"Çaresiz değilsiniz, çare sizsiniz." sözü, ses ritmi ve söyleyiş güzelliği yönüyle beni tebessüm ettirir. Ne güzel söylemiş söyleyen: Çaresizliklerin çaresi, yine biziz.
"Kendimize ne kadar çare olabiliyoruz?" sorusunu, sanırım, pek sormuyoruz. Gelin, küçük bir eleştiri ve özeleştiri yapalım. Kendimizi tutsak ettiğimiz durumları tespit edelim, sıkıntılarımızın sebeplerini düşünelim.
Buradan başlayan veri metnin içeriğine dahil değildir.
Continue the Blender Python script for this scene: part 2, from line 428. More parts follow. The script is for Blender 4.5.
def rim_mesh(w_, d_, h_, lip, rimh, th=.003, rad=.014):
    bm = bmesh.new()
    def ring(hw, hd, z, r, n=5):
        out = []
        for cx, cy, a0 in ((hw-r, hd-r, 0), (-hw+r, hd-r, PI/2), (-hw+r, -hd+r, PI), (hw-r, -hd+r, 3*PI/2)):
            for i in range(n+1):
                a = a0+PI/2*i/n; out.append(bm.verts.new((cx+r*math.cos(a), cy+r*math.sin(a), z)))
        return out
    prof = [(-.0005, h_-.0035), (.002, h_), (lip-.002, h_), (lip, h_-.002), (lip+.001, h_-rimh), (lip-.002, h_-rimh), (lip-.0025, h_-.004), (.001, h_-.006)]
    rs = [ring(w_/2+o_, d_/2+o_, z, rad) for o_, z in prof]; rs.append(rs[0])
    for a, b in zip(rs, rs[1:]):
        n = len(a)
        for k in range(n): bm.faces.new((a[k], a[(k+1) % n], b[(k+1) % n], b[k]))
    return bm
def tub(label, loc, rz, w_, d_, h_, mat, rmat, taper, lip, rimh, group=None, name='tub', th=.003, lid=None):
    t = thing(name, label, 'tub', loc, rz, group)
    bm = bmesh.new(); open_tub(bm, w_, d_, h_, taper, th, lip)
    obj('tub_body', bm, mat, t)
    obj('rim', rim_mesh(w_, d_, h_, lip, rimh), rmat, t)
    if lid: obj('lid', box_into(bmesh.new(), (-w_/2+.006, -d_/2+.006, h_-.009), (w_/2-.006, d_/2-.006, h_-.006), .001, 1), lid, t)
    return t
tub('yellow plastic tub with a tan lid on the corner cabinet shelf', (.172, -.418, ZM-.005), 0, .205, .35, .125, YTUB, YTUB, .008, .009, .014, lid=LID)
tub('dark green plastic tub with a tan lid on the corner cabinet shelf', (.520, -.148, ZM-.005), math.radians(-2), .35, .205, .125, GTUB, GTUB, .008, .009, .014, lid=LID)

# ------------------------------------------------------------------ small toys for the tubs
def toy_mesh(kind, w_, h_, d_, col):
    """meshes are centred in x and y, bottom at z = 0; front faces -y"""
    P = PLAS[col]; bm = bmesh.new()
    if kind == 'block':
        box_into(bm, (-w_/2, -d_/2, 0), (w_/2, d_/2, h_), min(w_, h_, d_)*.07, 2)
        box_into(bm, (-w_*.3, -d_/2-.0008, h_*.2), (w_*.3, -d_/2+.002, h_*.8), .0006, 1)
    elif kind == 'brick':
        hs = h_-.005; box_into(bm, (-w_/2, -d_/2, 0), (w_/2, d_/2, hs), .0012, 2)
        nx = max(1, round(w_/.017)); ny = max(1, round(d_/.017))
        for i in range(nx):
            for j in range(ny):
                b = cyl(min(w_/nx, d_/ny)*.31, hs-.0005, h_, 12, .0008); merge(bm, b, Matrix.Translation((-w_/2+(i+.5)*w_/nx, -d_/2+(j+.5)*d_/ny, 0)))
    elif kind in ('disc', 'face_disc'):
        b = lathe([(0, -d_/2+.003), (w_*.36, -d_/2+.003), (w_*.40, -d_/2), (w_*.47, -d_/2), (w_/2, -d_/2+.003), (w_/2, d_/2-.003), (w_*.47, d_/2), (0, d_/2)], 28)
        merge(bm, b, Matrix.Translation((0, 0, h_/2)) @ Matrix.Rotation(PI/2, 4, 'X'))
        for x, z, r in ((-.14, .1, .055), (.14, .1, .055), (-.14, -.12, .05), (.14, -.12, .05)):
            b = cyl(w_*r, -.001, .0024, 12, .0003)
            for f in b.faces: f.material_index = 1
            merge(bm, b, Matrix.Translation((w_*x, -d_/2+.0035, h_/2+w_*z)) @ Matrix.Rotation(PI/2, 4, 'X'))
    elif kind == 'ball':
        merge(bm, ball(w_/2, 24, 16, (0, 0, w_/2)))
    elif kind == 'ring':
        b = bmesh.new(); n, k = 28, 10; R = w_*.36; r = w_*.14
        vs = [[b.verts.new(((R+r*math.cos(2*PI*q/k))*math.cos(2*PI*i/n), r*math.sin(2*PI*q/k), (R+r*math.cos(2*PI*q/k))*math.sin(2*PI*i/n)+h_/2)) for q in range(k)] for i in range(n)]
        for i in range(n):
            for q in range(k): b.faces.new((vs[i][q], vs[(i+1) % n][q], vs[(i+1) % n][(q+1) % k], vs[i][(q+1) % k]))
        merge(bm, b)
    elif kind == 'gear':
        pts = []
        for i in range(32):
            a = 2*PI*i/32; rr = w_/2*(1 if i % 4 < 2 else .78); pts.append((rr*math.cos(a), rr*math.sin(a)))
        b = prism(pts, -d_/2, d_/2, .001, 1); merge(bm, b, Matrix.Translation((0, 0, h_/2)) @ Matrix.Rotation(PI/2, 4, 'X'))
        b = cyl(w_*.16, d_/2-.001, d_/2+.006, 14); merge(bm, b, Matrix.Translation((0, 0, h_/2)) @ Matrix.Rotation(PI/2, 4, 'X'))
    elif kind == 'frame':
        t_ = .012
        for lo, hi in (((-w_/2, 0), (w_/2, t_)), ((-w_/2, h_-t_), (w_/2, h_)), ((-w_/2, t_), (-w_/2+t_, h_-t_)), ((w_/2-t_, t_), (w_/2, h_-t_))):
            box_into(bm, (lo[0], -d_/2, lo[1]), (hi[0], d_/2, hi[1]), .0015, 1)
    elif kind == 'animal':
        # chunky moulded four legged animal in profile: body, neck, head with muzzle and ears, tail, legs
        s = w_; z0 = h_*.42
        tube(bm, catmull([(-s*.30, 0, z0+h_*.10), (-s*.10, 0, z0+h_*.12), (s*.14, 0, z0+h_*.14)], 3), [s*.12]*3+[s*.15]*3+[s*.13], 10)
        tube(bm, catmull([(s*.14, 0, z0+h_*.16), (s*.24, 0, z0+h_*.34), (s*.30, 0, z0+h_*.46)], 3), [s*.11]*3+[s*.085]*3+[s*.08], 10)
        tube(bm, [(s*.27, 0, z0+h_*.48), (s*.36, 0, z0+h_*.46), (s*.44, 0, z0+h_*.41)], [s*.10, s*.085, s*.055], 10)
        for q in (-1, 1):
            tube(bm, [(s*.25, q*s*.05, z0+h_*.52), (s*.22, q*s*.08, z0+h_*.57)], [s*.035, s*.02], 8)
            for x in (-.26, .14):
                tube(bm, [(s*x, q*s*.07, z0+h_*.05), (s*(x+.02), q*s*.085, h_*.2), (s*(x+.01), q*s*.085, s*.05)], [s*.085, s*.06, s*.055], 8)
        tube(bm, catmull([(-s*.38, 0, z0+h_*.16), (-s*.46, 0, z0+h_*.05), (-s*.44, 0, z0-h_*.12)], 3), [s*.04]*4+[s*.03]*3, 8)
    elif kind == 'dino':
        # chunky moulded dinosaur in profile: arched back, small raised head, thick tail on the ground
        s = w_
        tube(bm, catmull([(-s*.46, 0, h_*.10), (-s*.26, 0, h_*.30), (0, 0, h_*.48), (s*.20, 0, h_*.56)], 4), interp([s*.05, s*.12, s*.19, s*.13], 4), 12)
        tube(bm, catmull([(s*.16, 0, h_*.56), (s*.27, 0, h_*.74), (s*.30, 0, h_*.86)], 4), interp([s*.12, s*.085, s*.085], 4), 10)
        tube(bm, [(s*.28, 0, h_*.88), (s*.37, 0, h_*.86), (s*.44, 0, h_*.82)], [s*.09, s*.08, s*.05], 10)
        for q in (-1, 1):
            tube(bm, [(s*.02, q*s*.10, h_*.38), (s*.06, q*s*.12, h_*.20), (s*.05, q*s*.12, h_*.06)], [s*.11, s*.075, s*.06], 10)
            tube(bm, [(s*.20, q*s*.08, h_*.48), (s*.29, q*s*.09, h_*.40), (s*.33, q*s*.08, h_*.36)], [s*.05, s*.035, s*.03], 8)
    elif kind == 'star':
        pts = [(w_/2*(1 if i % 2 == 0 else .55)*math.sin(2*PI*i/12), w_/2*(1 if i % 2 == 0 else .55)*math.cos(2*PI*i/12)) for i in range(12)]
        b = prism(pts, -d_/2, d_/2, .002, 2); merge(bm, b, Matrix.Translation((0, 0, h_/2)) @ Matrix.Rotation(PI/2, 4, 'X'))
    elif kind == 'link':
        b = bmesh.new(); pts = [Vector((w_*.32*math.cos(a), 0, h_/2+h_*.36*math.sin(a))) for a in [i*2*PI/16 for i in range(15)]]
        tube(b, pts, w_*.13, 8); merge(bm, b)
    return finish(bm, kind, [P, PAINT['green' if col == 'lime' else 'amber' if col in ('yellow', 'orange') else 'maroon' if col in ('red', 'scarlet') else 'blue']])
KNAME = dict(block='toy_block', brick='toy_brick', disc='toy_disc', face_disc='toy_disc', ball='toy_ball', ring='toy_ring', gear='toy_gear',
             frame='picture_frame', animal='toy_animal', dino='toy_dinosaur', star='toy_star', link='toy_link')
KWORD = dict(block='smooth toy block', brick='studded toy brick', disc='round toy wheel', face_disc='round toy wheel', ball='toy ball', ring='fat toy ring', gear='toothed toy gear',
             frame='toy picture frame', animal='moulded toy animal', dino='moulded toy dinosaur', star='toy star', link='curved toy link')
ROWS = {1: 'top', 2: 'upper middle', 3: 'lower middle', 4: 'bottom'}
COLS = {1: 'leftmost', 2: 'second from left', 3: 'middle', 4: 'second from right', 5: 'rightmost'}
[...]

Para kazanmak, makam ve şöhret sahibi olmak, mal edinmek; hemen herkeste vardır. "Onda var, bende niye yok; o kazanıyor, ben niçin kazanamıyorum?" sorularını bir nedenle kendimize sormuşuzdur. Dışımızdaki insanların, bu tutkulara esir olduğunu gördüğümüzde onlara güleriz, onları tenkit ederiz. Aynı prangaları boynumuzda taşırız da bütün yakınmamıza rağmen bunlardan kurtulmanın yolunu aramayız.
Günümüz dünyasında, insanlar, bazı değerlerin ya da kötülüklerin önemini vurgulamak için "gün" ilan etmişler: Dünya Kadınlar Günü, Dünya Sigara İçmeme Günü... gibi. Hâlbuki insanların, bir de "Dünya Prangalardan Kurtulma Günü"ne ihtiyacı var. İnsanlar bunun farkında değiller.
Asyalı avcılar maymunları yakalamak için, içini oydukları hindistancevizine tatlı bir yiyecek koyarlar ve onu bir iple ağaca ya da kazığa bağlarlarmış. Hindistancevizinin içindeki tatlıyı almak amacıyla elini açık vaziyette sokan maymun, çıkarırken yumruk yapacağı için bir türlü o delikten elini kurtaramazmış. Avcılar geldiğinde maymun çılgına döner, kolayca yakalanırmış. Hâlbuki maymun açgözlülük yapmayıp elindeki tatlıyı bıraksa rahatça elini o delikten çıkaracak ve avcılara yakalanmayacaktır. Maymunu bu duruma düşüren iki sebep vardır: Bağımlılık ve açgözlülük.
Çok zaman, sahip olduğumuz bağımlılık ve açgözlülük yüzünden küfürler yeriz, eleştiriler alırız, kâbuslu geceler geçiririz, dostlarımızı, saygınlığımızı, sağlığımızı ve özgüvenimizi kaybederiz, kendimizle çelişen davranışlarda bulunuruz... Yaptıklarımızdan pişmanlıklar duyarız. Bu durumda sıkıntılarımızı başkasının çözmesini isteriz ya da birilerini suçlayarak teselli buluruz. Sorunun çözümü, kendimizdedir de bunu görmeyiz. Dünyanın, içinde bulunduğumuz dar çerçeveden ibaret olduğunu sanırız veya kaybedeceğimiz küçük kayıplarla dünyanın sonu gelecek zannederiz. Bu durumda yapmamamız gereken, açgözlü maymun gibi çılgınca tepinmek değil, elimizi açmak, elimizdeki küçük değerleri kısa süreliğine "Alın sizin olsun, ben kendime günahsız yeni sayfa açıyorum, şimdi özgüvenim daha da yüksek, daha özgürüm." diyebilmektir. Bunları söyleyen ve eyleme döken kişi, artık prangalarından kurtulmuştur.
Burada, yağmurdan kaçarken doluya tutulma, bir başka ifadeyle, mütecavizden kurtulup caniye yakalanma ihtimali de var. Denize düşüp de yılana sarılanlardan olmamak lazım. Tutkular, akıl ve sağduyu ile terbiye edilirse değer kazanır, bizi yüceltir. Bir tutkunun bizi yüceltip yüceltmediğini anlamak zor değildir. Esiri olduğumuz tutku, bize yaşama sevinci mi veriyor yoksa bizi hayata mı küstürüyor; yüzümüzü mü kızartıyor yoksa bize onur mu veriyor, bizde pişmanlık mı doğuruyor yoksa takdir edilmemize mi neden oluyor? İki dünyada da izahını yapamayacağımız eylemlere neden olan bütün tutkular, bizim için prangadır.
Özgürlüğe ulaşmak ve yaşama sevincini elde etmek adına, elini açan maymunlara, prangalarını kıran insanlara ne mutlu!